The fourth winter of the war makes these demands more urgent than ever. More categorically than ever before, this winter demands the internal consolidation of the nation. Above all, we understand this term to mean manifest unity between the German government and parliament. Specifically we need:

1. In view of our enemies’ still unbroken will to destroy us, the most radical consolidation of our powers, until our enemies’ will to destroy us is broken;

2. Immediate reorganization of domestic politics, the building of our political institutions to promote liberty with the cooperation of all sectors of the population, in order to strengthen the will of the people, to increase its steadfastness, to provide the firm support of the popular will to a government that is willing to undertake reforms, and to draw the necessary conclusions from the character of the modern state – conclusions that every nation must draw today as it contemplates its development.

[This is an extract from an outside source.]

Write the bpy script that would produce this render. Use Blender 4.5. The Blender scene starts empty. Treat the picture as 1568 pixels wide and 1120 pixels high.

3. A well-defined foreign policy, which is supported by the people and the government, which works toward peace, secures the provision of raw materials and markets for our trade, and places the existence, honor, and free development of the nations on the firm ground of morality and of law.



Source: “Programm des Volksbundes für Freiheit und Vaterland vom 4. Dezember 1917” [“Program of the People’s League for Freedom and Fatherland of December 4, 1917”], in Paul Umbreit, Die deutschen Gewerkschaften im Kriege [The German Labor Unions during the War]. Stuttgart, Berlin, Leipzig, 1928, pp. 1889-90.

Reprinted in Herbert Michaelis and Ernst Schraepler, eds., Ursachen und Folgen: vom deutschen Zusammenbruch 1918 und 1945 bis zur staatlichen Neuordnung Deutschlands in der Gegenwart; eine Urkunden- und Dokumentensammlung zur Zeitgeschichte [Causes and Consequences: from the German Collapse in 1918 and 1945 to the New State Organization of Germany in the Present: A Collection of Sources and Documents on Contemporary History]. 29 vols. Berlin: Dokumenten-Verlag, 1959-1979, vol. 2, pp. 50-51.